Afdeling 4.13. Liftschacht, nieuwbouw
Artikel 4.70.
Het eerste lid geeft de functionele eis voor liftschachten voor te bouwen bouwwerken.
De tabel van het tweede lid wijst per gebruiksfunctie de voorschriften aan die van toepassing zijn op die gebruiksfunctie. Door aan die voorschriften te voldoen, wordt aan de functionele eis van het eerste lid voldaan. De hiervoor bedoelde voorschriften, die prestatie-eisen inhouden, zijn als volgt over de artikelen verdeeld:
1. | artikel 4.71 bepaalt in welke situatie een liftschacht aanwezig moet zijn (aanwezigheid); |
2. | artikel 4.72 regelt op welke hoogte de vloer en het plafond van de liftschacht moeten liggen ten opzichte van de laagste en hoogste verdiepingsvloer (hoogteligging); |
3. | artikel 4.73 verbiedt de aanwezigheid van niet voor de lift bestemde leidingen en installaties in de liftschacht (inrichting), en |
4. | artikel 4.74 bepaalt dat de uitwendige scheidingsconstructie van een liftschacht regenwerend moet zijn (waterdichtheid). |
Deze voorschriften zijn tevens een nadere uitwerking van de EG-richtlijn liften (95/16/EG). Deze paragraaf voorziet tezamen met andere afdelingen in de implementatie van:
Dit artikel voorziet voor een bouwwerk, geen gebouw zijnde, in de implementatie van:
a. | artikel 2, derde lid, van de richtlijn liften (95/15/EG), dat verbiedt dat in een liftschacht leidingen aanwezig zijn die geen relatie hebben met de veiligheid en het functioneren van de lift; |
b. | artikel 3 in verbinding met onderdeel 2.2 van bijlage I van die richtlijn, voor zover het de uitloop van een liftschacht betreft ten einde het gevaar voor verplettering te voorkomen van personen die in de liftschacht onderhoudswerkzaamheden verrichten; |
c. | artikel 3 in verbinding met onderdeel 4.7 van bijlage I van die richtlijn, voor zover het de ventilatie van de liftkooi betreft (geregeld in afdeling 3.10); |
d. | artikel 3 in verbinding met onderdeel 4.8 van bijlage I van die richtlijn, voor zover het de verlichtingsinstallatie onder normale en in noodsituaties betreft (geregeld in afdeling 2.8), en |
e. | artikel 3 in verbinding met onderdeel 4.9 van bijlage I van die richtlijn, voor zover het de werking van de noodverlichting betreft (geregeld in afdeling 2.8). |
Artikel 4.71.
Met het oog op het doelmatig kunnen functioneren van een lift schrijft dit artikel voor dat ten behoeve van de lift een schacht aanwezig moet zijn waarin de liftkooi zich op en neer kan bewegen. Daarmee worden gevaarlijke situaties voorkomen (voldoen aan de arbowetgeving) en tevens leidt dit er toe dat mocht de lift zijn vastgelopen, bijvoorbeeld bij brand, personen die in de lift aanwezig zijn niet direct in gevaar hoeven te zijn.
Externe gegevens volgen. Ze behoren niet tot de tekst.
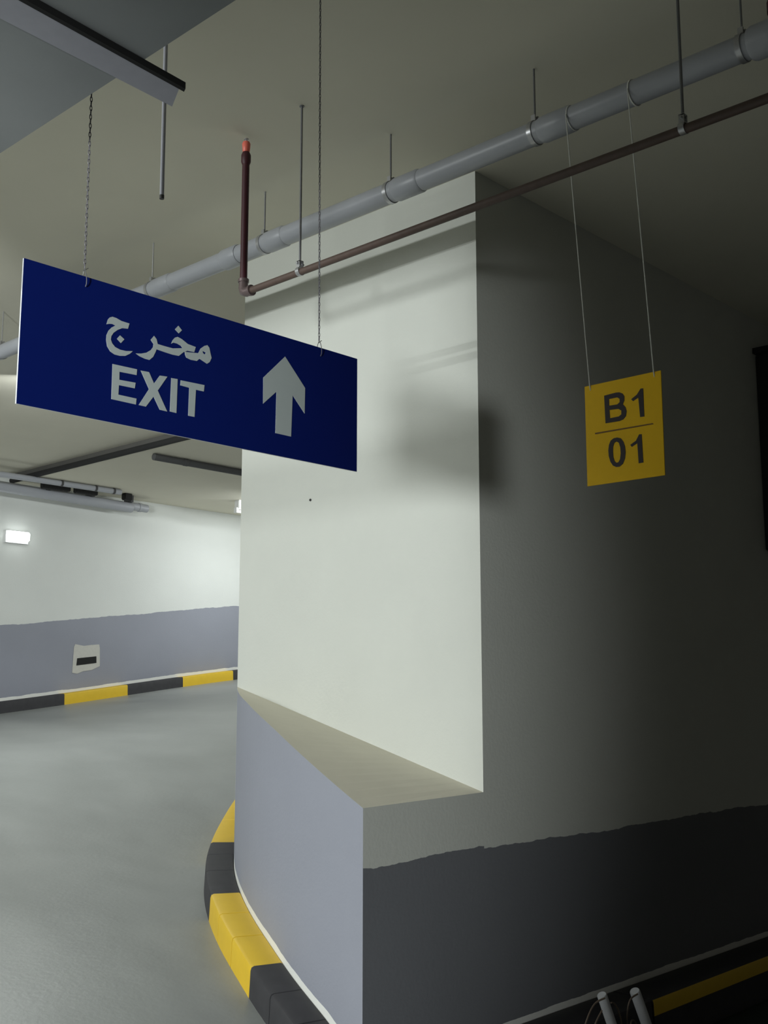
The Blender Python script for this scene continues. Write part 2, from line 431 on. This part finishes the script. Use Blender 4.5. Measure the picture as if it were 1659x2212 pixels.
HG = 'threaded rods holding the grey drain pipe'
def drain_hanger(y, label, mat):
    h = thing('pipe_hanger', (XG, y, ZG), label, 'pipe hanger', HG)
    bm = bmesh.new(); tube(bm, [(XG, y + .02, ZG + RG + .008), (XG, y + .02, ZC)], 0.0045, 8); link('rod', bm, M['steel'] if mat else M['rod'], h, smooth=True)
    bm = bmesh.new(); ring(bm, (XG, y + .02, ZG), (0, 1, 0), RG, 0.022, 0.0045, 32)
    for s in (-1, 1): box(bm, (XG + s * .012 - .004, y + .009, ZG + RG), (XG + s * .012 + .004, y + .031, ZG + RG + .03))
    link('clamp', bm, M['steel'], h, smooth=True)
drain_hanger(7.40, 'drain pipe hanger cut by the left picture edge, left of the blue sign', 1)
drain_hanger(6.45, 'drain pipe hanger hidden by the upper left part of the blue sign', 1)
drain_hanger(5.545, 'drain pipe hanger with a pale rod just above the blue sign', 1)
drain_hanger(4.495, 'drain pipe hanger clamped right of the dark red vertical pipe', 0)
drain_hanger(3.545, 'drain pipe hanger in the middle, left of the cream pier edge', 0)
drain_hanger(2.675, 'drain pipe hanger right of the cream pier edge over the dark wall', 0)
drain_hanger(1.705, 'drain pipe hanger by the big collar at the upper right corner', 0)

# ------------------------------------------------------------------ red sprinkler pipe
XR, ZR = 3.35, 1.915
t = thing('sprinkler_pipe', (XR, 4.08, ZR), 'thin red brown sprinkler pipe with a dark red upright and orange capped head', 'pipe')
bm = bmesh.new(); tube(bm, [(XR, -3.0, ZR), (XR, 4.06, ZR)], 0.0165, 16); link('branch_pipe', bm, M['redbrown'], t, smooth=True)
bm = bmesh.new(); tube(bm, [(XR, 4.09, ZR + .03), (XR, 4.09, ZR + .72)], 0.018, 16); link('upright_pipe', bm, M['red'], t, smooth=True)
bm = bmesh.new()
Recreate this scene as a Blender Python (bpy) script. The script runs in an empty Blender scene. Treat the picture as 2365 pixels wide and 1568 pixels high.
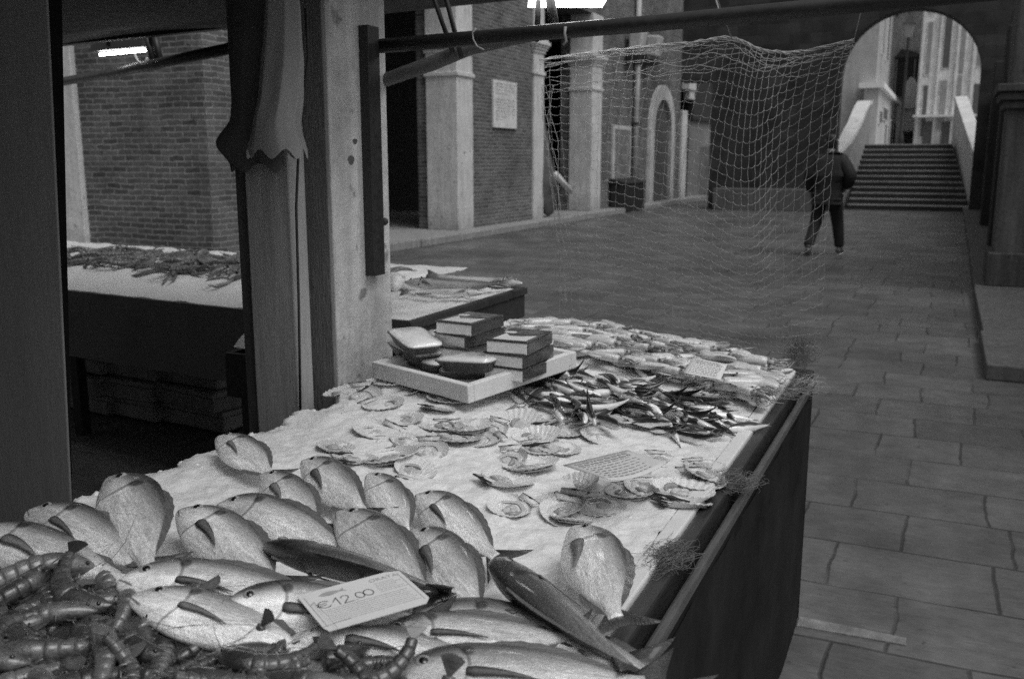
import bpy, math, random
from mathutils import Vector, Matrix, noise
random.seed(11)
S = bpy.context.scene
COL = S.collection
PI = math.pi
W, H, F, HC = 2365., 1568., 2150., 1.55
PITCH = math.radians(10.9507); YAW = math.radians(24.7058)
FW = Vector((-math.sin(YAW)*math.cos(PITCH), math.cos(YAW)*math.cos(PITCH), -math.sin(PITCH)))
RT = Vector((math.cos(YAW), math.sin(YAW), 0)); UP = RT.cross(FW)
CAM = Vector((0, 0, HC))

# ---- survey helpers: sight lines used to read off real positions on real planes
def ray(x, y): return RT*(x-W/2)+UP*(H/2-y)+FW*F
def onz(x, y, z):
    d = ray(x, y); return CAM+d*((z-HC)/d.z)
def onx(x, y, X):
    d = ray(x, y); return CAM+d*(X/d.x)
def ony(x, y, Y):
    d = ray(x, y); return CAM+d*(Y/d.y)
def sm(a, b, t):
    t = min(1, max(0, (t-a)/(b-a))); return t*t*(3-2*t)
def hz(x, y):     # ice surface of the main stall
    h = .868+.052*sm(-.45, -1.35, x)+.035*sm(2.2, 3.0, y)*sm(-.6, -1.2, x)+.02*sm(2.3, 3.0, y)
    h += .012*sm(1.3, .8, y)
    return h
def ice(px, py, dz=0.):
    z = .9
    for _ in range(6):
        p = onz(px, py, z+dz); z = hz(p.x, p.y)
    return Vector((p.x, p.y, z+dz))

# ---- objects
def link(o): COL.objects.link(o); return o
def tag(o, label=None, cat=None, group=None, kind=None):
    if label: o['label'] = label
    if cat: o['category'] = cat
    if group: o['group'] = group
    if kind: o['kind'] = kind
    return o
def thing(name, label, cat, loc=(0, 0, 0), group=None):
    o = bpy.data.objects.new(name, None); o.empty_display_size = .05
    link(o); o.location = loc
    return tag(o, label, cat, group)
def kids(o): return [c for c in COL.objects if c.parent == o]
def copy_tree(o, parent=None):
    c = o.copy(); link(c); c.parent = parent
    for k in list(o.children): copy_tree(k, c)
    return c

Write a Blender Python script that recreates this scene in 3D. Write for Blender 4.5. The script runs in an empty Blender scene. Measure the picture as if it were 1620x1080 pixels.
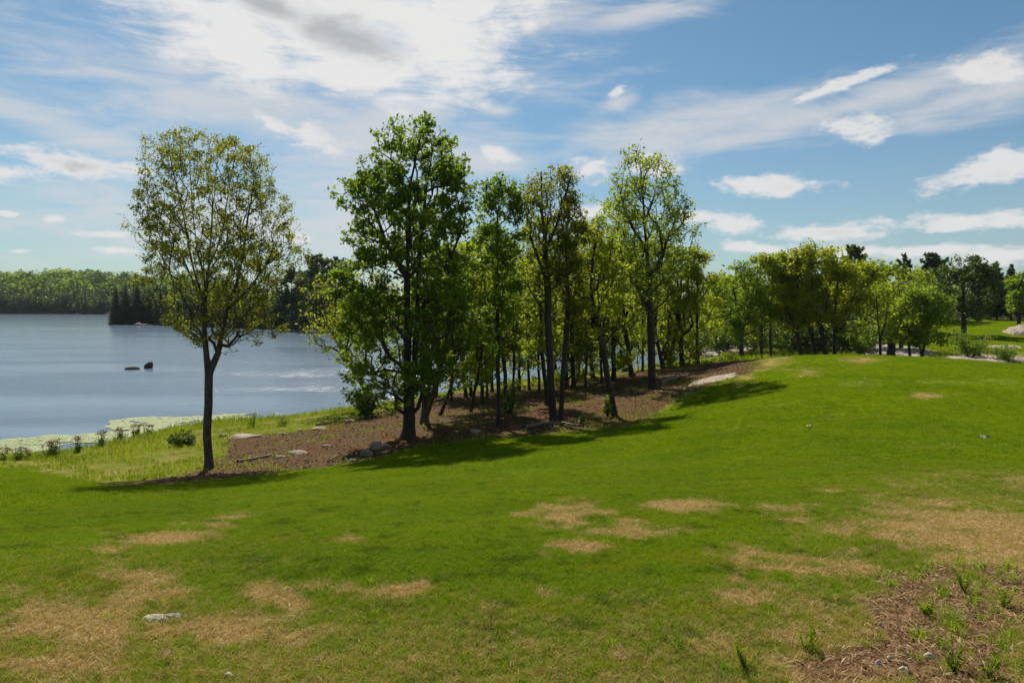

Veelal zal het gaan om een liftschacht ten dienste van twee of meer gebruiksfuncties, zodat het om een gemeenschappelijke liftschacht gaat.
Artikel 4.72.
Het doel van dit artikel is te verzekeren dat er zowel boven als beneden in de liftschacht op veilige wijze onderhouds- en reparatiewerk aan de liftinstallatie kan worden verricht. Daartoe is voorgeschreven dat er voldoende ruimte moet zijn tussen de hoogst- en laagstgelegen halteplaatsen van de lift en respectievelijk het plafond en de vloer van de liftschacht.
Artikel 4.73.
Met dit artikel is, evenals met de andere artikelen van deze afdeling, uitvoering gegeven aan artikel 2, derde lid, van de richtlijn nr. 95/16/EG van het Europees Parlement en de Raad van 29 juni 1995 inzake de onderlinge aanpassing van de wetgevingen der Lidstaten betreffende liften. Daarin staat dat er in een liftschacht geen leidingen of installaties aanwezig mogen zijn die niet voor de veiligheid of het functioneren van de lift vereist zijn.
Artikel 4.74.
Door dit artikel wordt bereikt dat er geen water kan doordringen in de liftschacht. Zo wordt voorkomen dat er kortsluiting ontstaat, of dat er plassen op de vloer van de lifschacht ontstaan, wat een gevaarlijke situatie zou kunnen opleveren voor degenen die daar reparatie- of onderhoudswerk moeten verrichten.